- **Short exercise**
Take the listing from its first line through the line that contains "(-.13, .17), .245, m_shoe3, m_pink, 1.0, .034, trim3)" and please retype those lines exactly, leaving out the pictures.

- **Collected material**
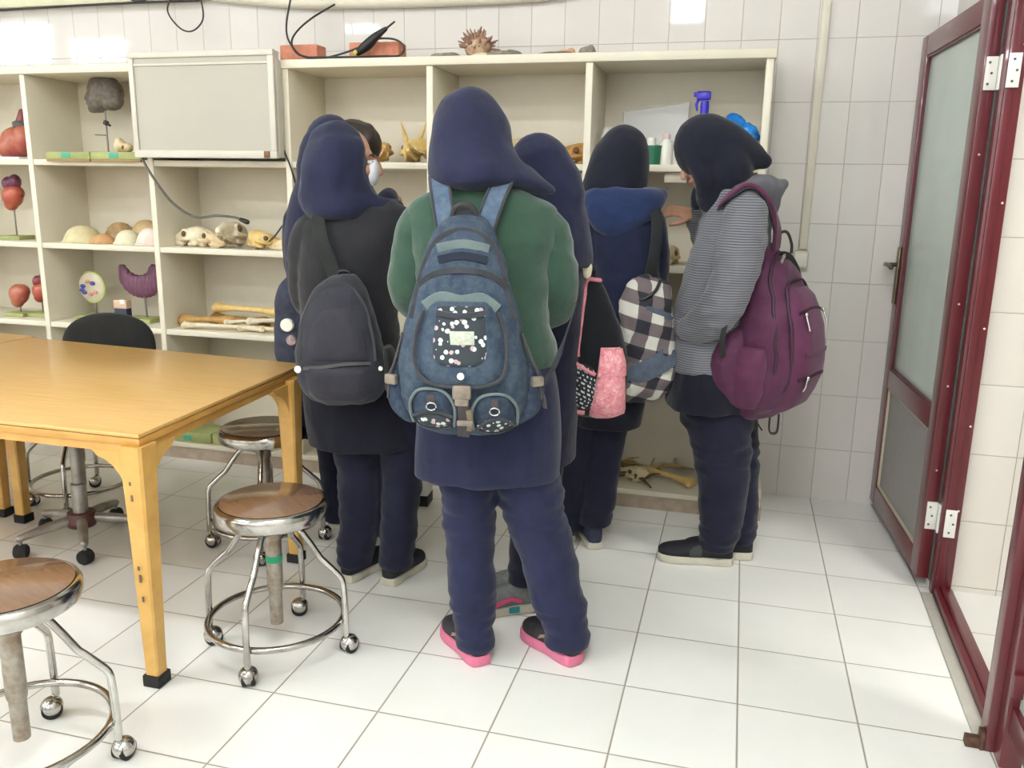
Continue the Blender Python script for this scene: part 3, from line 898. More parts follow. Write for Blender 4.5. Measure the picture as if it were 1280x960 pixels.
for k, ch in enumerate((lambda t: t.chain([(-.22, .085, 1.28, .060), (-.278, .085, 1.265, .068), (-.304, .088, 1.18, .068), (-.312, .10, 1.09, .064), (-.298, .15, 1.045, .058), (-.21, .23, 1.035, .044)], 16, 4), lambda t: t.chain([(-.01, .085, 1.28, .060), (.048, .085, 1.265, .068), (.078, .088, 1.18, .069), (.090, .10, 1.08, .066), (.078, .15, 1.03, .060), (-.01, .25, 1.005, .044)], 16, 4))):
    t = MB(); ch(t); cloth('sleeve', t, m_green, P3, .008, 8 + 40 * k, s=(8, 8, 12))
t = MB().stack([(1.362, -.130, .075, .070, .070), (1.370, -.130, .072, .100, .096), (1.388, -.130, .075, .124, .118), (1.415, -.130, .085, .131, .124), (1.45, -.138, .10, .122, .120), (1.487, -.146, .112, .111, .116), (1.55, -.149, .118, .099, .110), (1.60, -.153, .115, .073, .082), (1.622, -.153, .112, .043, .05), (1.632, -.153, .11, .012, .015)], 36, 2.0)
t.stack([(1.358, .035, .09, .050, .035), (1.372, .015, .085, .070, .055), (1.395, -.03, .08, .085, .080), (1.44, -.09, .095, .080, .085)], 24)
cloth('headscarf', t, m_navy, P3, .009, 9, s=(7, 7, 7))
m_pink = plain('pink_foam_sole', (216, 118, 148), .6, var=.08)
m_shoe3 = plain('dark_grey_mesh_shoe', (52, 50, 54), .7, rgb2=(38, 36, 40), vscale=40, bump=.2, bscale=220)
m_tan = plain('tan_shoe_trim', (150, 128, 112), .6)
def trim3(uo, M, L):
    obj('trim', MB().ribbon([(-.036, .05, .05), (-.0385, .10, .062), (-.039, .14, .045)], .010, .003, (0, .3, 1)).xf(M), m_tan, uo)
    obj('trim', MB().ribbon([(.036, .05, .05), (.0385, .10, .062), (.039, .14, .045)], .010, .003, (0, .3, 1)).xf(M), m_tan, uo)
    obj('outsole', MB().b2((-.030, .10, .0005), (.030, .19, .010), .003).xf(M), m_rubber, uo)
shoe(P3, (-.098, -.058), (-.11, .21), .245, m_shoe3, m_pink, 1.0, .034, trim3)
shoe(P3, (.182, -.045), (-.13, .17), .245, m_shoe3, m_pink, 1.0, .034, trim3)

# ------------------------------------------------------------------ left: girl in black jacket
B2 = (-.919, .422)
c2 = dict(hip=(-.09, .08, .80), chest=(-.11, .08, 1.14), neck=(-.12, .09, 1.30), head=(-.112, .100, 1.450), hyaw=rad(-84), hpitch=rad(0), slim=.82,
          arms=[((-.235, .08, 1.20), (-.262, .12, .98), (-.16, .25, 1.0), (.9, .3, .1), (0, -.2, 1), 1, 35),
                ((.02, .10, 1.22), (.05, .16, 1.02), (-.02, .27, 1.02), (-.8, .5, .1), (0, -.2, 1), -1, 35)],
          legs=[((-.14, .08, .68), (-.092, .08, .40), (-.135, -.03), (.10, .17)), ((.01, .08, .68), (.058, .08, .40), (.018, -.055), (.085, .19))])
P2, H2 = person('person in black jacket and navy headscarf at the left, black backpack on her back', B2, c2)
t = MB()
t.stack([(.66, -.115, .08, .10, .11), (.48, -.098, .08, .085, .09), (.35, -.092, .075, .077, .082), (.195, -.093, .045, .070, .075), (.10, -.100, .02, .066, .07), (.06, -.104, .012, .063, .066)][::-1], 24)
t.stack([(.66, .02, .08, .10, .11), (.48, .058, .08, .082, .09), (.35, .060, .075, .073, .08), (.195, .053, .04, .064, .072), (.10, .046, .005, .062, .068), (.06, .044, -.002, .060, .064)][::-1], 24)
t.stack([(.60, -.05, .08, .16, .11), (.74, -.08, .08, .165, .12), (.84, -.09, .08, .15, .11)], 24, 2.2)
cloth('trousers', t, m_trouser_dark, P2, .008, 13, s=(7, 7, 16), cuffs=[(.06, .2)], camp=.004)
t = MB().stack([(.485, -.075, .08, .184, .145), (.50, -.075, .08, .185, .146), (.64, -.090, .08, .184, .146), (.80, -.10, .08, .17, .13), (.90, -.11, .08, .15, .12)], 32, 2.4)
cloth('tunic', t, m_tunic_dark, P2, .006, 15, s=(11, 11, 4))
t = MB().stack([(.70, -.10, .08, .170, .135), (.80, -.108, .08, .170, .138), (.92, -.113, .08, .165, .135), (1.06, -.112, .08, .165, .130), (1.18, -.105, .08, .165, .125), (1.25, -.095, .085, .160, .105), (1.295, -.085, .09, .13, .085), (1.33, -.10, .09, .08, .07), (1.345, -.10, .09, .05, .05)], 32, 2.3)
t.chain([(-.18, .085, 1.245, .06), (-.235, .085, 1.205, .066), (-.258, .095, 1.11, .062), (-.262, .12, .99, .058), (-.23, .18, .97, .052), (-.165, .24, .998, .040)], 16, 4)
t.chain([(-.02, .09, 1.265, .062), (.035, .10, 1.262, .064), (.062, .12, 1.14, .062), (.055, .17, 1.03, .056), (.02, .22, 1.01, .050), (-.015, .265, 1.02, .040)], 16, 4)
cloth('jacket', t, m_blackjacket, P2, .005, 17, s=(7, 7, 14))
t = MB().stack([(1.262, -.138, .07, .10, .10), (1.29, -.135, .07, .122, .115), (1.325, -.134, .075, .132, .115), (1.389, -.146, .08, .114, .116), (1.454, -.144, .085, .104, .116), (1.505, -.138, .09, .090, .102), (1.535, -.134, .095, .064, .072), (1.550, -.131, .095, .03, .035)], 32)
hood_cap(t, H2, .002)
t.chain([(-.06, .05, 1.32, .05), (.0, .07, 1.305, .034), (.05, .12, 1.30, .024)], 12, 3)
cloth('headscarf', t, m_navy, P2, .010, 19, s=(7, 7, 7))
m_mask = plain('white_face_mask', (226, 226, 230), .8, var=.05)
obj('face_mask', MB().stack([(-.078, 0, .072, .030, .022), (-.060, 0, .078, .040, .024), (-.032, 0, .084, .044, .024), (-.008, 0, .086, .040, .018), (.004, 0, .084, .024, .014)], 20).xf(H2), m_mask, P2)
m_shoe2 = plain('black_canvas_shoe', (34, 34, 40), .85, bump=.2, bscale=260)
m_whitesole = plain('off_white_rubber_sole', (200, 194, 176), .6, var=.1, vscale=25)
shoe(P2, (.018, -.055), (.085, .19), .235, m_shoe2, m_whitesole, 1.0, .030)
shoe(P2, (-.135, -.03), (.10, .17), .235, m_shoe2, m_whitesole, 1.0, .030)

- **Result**
Continue the Blender Python script for this scene: part 3, from line 898. More parts follow. Write for Blender 4.5. Measure the picture as if it were 1280x960 pixels.
for k, ch in enumerate((lambda t: t.chain([(-.22, .085, 1.28, .060), (-.278, .085, 1.265, .068), (-.304, .088, 1.18, .068), (-.312, .10, 1.09, .064), (-.298, .15, 1.045, .058), (-.21, .23, 1.035, .044)], 16, 4), lambda t: t.chain([(-.01, .085, 1.28, .060), (.048, .085, 1.265, .068), (.078, .088, 1.18, .069), (.090, .10, 1.08, .066), (.078, .15, 1.03, .060), (-.01, .25, 1.005, .044)], 16, 4))):
    t = MB(); ch(t); cloth('sleeve', t, m_green, P3, .008, 8 + 40 * k, s=(8, 8, 12))
t = MB().stack([(1.362, -.130, .075, .070, .070), (1.370, -.130, .072, .100, .096), (1.388, -.130, .075, .124, .118), (1.415, -.130, .085, .131, .124), (1.45, -.138, .10, .122, .120), (1.487, -.146, .112, .111, .116), (1.55, -.149, .118, .099, .110), (1.60, -.153, .115, .073, .082), (1.622, -.153, .112, .043, .05), (1.632, -.153, .11, .012, .015)], 36, 2.0)
t.stack([(1.358, .035, .09, .050, .035), (1.372, .015, .085, .070, .055), (1.395, -.03, .08, .085, .080), (1.44, -.09, .095, .080, .085)], 24)
cloth('headscarf', t, m_navy, P3, .009, 9, s=(7, 7, 7))
m_pink = plain('pink_foam_sole', (216, 118, 148), .6, var=.08)
m_shoe3 = plain('dark_grey_mesh_shoe', (52, 50, 54), .7, rgb2=(38, 36, 40), vscale=40, bump=.2, bscale=220)
m_tan = plain('tan_shoe_trim', (150, 128, 112), .6)
def trim3(uo, M, L):
    obj('trim', MB().ribbon([(-.036, .05, .05), (-.0385, .10, .062), (-.039, .14, .045)], .010, .003, (0, .3, 1)).xf(M), m_tan, uo)
    obj('trim', MB().ribbon([(.036, .05, .05), (.0385, .10, .062), (.039, .14, .045)], .010, .003, (0, .3, 1)).xf(M), m_tan, uo)
    obj('outsole', MB().b2((-.030, .10, .0005), (.030, .19, .010), .003).xf(M), m_rubber, uo)
shoe(P3, (-.098, -.058), (-.11, .21), .245, m_shoe3, m_pink, 1.0, .034, trim3)
shoe(P3, (.182, -.045), (-.13, .17), .245, m_shoe3, m_pink, 1.0, .034, trim3)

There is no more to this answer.